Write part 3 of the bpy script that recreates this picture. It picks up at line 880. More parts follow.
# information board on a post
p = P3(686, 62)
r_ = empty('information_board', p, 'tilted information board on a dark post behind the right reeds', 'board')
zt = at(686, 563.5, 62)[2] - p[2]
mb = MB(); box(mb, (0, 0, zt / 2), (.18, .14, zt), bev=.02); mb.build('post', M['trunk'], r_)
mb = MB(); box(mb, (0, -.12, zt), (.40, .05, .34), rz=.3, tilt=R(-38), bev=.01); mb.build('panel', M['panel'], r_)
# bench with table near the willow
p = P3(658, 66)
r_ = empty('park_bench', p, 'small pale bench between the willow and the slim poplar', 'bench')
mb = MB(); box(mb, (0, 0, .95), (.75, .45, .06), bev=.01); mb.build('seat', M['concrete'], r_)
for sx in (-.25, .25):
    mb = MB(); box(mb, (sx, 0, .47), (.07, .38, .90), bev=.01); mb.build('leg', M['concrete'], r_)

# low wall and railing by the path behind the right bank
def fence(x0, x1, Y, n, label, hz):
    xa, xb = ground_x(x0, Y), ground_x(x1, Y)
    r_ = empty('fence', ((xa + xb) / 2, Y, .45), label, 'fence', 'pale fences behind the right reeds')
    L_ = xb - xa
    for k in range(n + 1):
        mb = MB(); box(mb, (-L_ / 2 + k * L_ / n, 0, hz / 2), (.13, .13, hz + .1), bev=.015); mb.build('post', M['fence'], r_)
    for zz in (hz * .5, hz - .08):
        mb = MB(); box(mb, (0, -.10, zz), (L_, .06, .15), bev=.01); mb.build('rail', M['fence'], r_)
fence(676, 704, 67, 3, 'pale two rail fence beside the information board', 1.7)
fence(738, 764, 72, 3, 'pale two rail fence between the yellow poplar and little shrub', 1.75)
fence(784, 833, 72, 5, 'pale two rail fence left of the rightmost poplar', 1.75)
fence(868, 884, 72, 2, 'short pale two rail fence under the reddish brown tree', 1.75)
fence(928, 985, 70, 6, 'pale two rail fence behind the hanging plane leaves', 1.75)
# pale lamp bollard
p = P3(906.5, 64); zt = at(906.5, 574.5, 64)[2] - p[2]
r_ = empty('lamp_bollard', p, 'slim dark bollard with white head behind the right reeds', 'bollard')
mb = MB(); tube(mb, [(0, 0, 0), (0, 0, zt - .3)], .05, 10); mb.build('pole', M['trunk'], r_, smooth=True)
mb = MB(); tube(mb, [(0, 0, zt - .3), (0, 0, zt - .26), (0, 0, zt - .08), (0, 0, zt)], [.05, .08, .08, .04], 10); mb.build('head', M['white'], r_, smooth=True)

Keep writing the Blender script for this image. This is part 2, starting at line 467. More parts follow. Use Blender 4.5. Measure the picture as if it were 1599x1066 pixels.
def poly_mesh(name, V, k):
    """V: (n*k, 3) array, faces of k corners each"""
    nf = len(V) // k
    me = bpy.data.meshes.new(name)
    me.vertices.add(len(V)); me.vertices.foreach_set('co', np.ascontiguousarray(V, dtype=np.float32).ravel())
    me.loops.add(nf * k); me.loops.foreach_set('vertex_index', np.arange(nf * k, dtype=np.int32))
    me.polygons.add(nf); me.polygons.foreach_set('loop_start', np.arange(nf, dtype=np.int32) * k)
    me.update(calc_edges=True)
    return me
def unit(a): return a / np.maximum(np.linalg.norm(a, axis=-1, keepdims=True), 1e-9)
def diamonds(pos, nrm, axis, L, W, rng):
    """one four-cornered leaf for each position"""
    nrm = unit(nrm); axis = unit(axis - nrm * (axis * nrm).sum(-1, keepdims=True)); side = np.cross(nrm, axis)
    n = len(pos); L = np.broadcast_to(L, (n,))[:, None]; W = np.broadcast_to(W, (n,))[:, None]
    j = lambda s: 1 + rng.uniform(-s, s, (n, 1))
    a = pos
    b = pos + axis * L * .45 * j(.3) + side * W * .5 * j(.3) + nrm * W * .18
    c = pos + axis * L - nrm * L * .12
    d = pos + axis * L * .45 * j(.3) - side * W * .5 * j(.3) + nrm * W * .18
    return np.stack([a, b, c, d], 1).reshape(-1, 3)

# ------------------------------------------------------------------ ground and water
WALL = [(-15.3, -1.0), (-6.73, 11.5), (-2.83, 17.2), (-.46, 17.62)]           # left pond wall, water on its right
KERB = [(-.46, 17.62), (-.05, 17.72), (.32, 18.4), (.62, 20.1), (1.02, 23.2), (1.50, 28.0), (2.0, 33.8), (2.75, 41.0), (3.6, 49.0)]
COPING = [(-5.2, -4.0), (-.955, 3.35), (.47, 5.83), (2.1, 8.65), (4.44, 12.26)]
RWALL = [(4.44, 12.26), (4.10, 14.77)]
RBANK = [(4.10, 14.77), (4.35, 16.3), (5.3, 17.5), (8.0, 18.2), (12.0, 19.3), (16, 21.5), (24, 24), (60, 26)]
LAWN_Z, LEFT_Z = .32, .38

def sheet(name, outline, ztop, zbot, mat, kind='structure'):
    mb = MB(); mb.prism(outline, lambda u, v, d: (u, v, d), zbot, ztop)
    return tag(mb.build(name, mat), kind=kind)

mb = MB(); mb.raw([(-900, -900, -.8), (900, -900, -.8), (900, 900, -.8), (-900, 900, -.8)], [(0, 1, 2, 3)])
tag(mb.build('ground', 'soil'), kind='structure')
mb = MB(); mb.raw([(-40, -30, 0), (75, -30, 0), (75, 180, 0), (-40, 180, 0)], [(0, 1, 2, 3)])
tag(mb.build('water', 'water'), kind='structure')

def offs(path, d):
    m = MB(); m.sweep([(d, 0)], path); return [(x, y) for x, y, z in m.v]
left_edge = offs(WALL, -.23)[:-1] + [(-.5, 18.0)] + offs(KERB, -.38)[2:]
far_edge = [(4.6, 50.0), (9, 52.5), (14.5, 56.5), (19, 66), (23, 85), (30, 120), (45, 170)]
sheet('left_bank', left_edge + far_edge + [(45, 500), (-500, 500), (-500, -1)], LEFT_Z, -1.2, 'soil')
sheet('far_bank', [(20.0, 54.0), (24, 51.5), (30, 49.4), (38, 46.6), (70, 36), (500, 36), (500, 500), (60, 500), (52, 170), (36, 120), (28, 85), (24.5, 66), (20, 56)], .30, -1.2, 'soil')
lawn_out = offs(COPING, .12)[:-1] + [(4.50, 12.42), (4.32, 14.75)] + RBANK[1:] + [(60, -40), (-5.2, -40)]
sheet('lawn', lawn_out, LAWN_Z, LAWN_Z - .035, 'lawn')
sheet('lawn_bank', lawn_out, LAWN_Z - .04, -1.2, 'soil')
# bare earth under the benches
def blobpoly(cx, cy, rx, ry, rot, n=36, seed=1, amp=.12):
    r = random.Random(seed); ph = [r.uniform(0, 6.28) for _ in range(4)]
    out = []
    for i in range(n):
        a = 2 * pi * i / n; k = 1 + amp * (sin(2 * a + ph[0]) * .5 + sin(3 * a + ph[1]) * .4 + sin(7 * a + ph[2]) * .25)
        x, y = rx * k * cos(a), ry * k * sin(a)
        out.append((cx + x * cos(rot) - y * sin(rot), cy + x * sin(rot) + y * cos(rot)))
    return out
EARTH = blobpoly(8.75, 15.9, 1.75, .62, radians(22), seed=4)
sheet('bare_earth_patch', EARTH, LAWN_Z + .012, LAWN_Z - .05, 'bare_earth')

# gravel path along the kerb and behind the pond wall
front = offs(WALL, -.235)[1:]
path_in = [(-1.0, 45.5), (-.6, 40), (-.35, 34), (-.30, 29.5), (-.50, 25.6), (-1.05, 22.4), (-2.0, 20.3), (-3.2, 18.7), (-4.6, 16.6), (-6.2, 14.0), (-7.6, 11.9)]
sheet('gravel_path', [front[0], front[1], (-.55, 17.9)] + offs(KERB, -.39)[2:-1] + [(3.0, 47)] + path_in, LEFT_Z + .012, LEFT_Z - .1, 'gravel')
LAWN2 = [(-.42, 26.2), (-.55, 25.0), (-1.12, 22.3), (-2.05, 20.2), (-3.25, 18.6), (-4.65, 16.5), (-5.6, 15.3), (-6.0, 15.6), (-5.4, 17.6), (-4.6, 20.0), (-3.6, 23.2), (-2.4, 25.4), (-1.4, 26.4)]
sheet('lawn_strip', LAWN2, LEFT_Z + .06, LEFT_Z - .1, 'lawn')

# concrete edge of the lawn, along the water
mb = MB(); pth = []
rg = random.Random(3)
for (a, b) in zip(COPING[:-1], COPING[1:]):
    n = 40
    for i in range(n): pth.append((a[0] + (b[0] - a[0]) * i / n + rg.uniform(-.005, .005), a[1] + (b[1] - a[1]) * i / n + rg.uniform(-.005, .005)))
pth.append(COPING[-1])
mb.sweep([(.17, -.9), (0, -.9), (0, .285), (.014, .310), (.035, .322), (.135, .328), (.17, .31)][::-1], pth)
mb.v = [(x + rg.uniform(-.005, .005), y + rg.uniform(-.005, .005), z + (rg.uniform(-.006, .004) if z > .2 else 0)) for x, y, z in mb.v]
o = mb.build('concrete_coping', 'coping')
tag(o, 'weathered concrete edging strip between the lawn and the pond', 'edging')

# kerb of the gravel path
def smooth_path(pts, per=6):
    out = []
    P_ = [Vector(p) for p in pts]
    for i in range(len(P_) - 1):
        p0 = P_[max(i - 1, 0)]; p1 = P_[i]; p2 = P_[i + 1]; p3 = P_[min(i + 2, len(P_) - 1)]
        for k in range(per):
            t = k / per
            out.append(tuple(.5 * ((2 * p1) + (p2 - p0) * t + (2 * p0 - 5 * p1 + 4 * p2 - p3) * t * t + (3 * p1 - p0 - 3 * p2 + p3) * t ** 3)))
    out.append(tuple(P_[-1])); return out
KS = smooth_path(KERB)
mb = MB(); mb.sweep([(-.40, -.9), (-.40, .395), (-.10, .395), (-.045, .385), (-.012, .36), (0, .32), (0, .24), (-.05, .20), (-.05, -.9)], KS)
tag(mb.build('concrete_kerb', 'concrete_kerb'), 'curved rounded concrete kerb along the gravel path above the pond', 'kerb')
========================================
» What is needed: Find the word "follow" and list each line it appears in.

» Final answer:
Write part 3 of the bpy script that recreates this picture. It picks up at line 880. More parts follow.
Keep writing the Blender script for this image. This is part 2, starting at line 467. More parts follow. Use Blender 4.5. Measure the picture as if it were 1599x1066 pixels.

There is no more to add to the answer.